SORU: Bukalemun devresi hâlâ çalışssaydı ve TARDIS, Türkiye’ye inseydi ne şekli alırdı?
Klasik Seri ve Modern Seri
Doctor Who’nun ilk bölümü 1963 yılında yayınlanmıştır. Aradan geçen 53 yıllık sürede ara ara boşluklar vermiş olsa da hâlâ yayın hayatını sürdürmektedir. 850’ye yakın bölümü yayınlanan Doctor Who “En uzun süren bilim kurgu dizisi” olarak Guinness Rekorlar Kitabı’nda kendine yer bulmuştur. Diziye yeni başlayacak olan kişiler ise “1963’ten itibaren mi izlemeye başlayacağız?” sorusunu sormaktadır. İşte burada klasik seri ve modern seri ayrımı ortaya çıkmaktadır.

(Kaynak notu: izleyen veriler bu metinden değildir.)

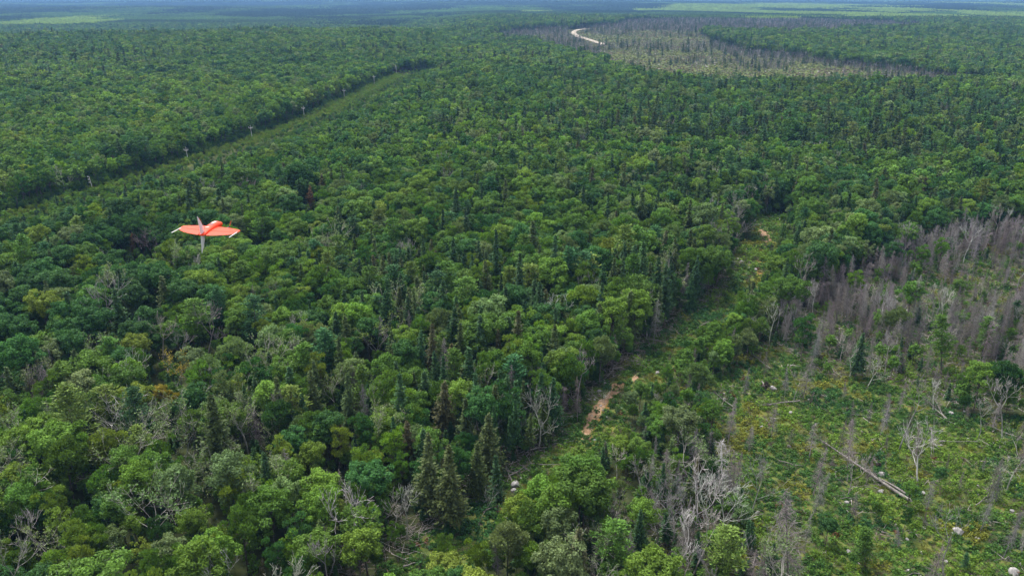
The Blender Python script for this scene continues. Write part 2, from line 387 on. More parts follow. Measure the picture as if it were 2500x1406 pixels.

Doctor Who’nun klasik serisi 1963 yılından 1989 yılına kadar sürmüştür. Bu dönem tam 7 Doctor’a TARDIS’in kapılarını açmıştır.
1996 yılında 8. Doctor bir televizyon filmiyle karşımıza çıkmıştır.
2005 yılında 9. Doctor’la birlikte modern seri başlamıştır.
Gerek eski bölümlerin dönem itibariyle kalitesi olsun, gerek BBC’nin arşivlerinden kaynaklı kayıp bölümler olsun klasik seriyi tam anlamıyla izlememize olanak sağlamıyor. Bu sebepten ötürü 2005 yılında başlayan modern seriyle diziye başlamanızı tavsiye ediyorum. Doctor Who’nun yeniden doğuşu olarak da adlandırılan bu seriyi izledikten sonra ister istemez ulaşabildiğiniz klasik seri bölümlerini de izlemek isteyeceksiniz zaten. Modern seride sık sık klasik seriye selam gönderilse de “Ben bu kısmı anlamadım.” diyeceğiniz noktalar çok az sayıdadır. Diziye modern seriyle başlayan kitlenin çoğunluğu nedeniyle yazarlar açıklama yapmayı ihmal etmezler bölüm içerisinde.
Whovian
Doctor Who hayranlarına verilen isimdir. İlk bakışta “Belieber” ya da “Directioner” gibi çocuksu bir fan topluluğu ismi gibi dursa da, özellikle İngiltere’de saygı gören, kabullenilmiş bir kelimedir. Tarihte sözlüğe giren ilk fan grubu ismi olan Whovian, Oxford sözlüğünde de kendine yer bulmuştur.